Poco si sente dire, infatti, sulla questione del premio di maggioranza al 55% che darebbe al premier eletto la platea perfetta per avere sotto di sé un Parlamento che ratifica le sue scelte (con qualche rallentamento in più avviene già ora). Alla faccia della “democrazia diretta” a cui fa riferimento Giorgia Meloni per presentare la riforma con cui, ovviamente, non c’entra nulla. Ma il Totem della “governabilità”, apparentemente neutro e in realtà legato alla volontà di ridurre la mediazione tra interessi sociali in conflitto tra loro, è noto che non è solo la Meloni e la destra ad averlo agitato come unico parametro su cui ridisegnare le istituzioni di questo Paese.

La proposta è abbastanza pasticciata, come dicono in molti, come tutte le riforme che si sono susseguite negli anni. La ragione delle contraddizioni nasce dai diversi interessi e rapporti di forza tra i soggetti politici che la propongono. Una tra tutte è la possibilità che ci possa essere un secondo premier che sostituisca quello eletto purché tenga lo stesso programma e provenga dalle fila dei parlamentari eletti. Questo aspetto palesa frizioni di potere tra le forze che, con pesi diversi, tendono a ricavarsi uno spazio di manovra in caso di contrasti in futuro con l’attuale premier. L’elemento contingente per favorire questo o quell’altro soggetto politico è stato sempre un po’ il freno di un sistema politico ormai atomizzato e, seppure maggiormente controllabile dal potere economico e politico, ancorato a vizi e problematiche specifiche.

Probabilmente si arriverà al Referendum anche se la strada della discussione è molto lunga. Il tema vero sarà quanto chi si opporrà lo farà in nome della centralità della politica e della rappresentanza svilita da trent’anni di sistema maggioritario declinato in mille forme. Di fronte a venti di guerra che ululano in maniera sempre più forte e a un continuo peggioramento delle condizioni di vita della maggioranza della popolazione dare un segno sulla possibilità di riconnessione tra i settori sociali subalterni, fuori da tempo dal centro attivo dello scontro politico, e la rappresentanza è centrale. Una sfida che dovrebbe partire dalla domanda sul perché ormai il 50% della popolazione non vota o va raramente a votare.

Probabilmente c’è ancora lo spazio per riaprire una riflessione in questo senso.

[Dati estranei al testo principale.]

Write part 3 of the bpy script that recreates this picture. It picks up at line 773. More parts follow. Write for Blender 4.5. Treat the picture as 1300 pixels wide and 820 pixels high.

Ad oggi, infatti, i tentativi di chiudere il cerchio delle riforme istituzionali in senso autoritario si sono spesso arenati non solo per quanto dicevo prima, ovvero gli interessi delle singole forze politiche, ma anche perché tutti i soggetti che siedono in Parlamento fanno fatica a contenere i sussulti e i singulti del malessere popolare senza subirne i contraccolpi.  La storia dimostra che non esiste sistema istituzionale che possa imbrigliare le dinamiche sociali e di classe per un tempo lunghissimo soprattutto in periodi di crisi come questi. La situazione è e resterà fluida perché i nodi di questo sistema economico e sociale continuano di giorno in giorno a venire al pettine.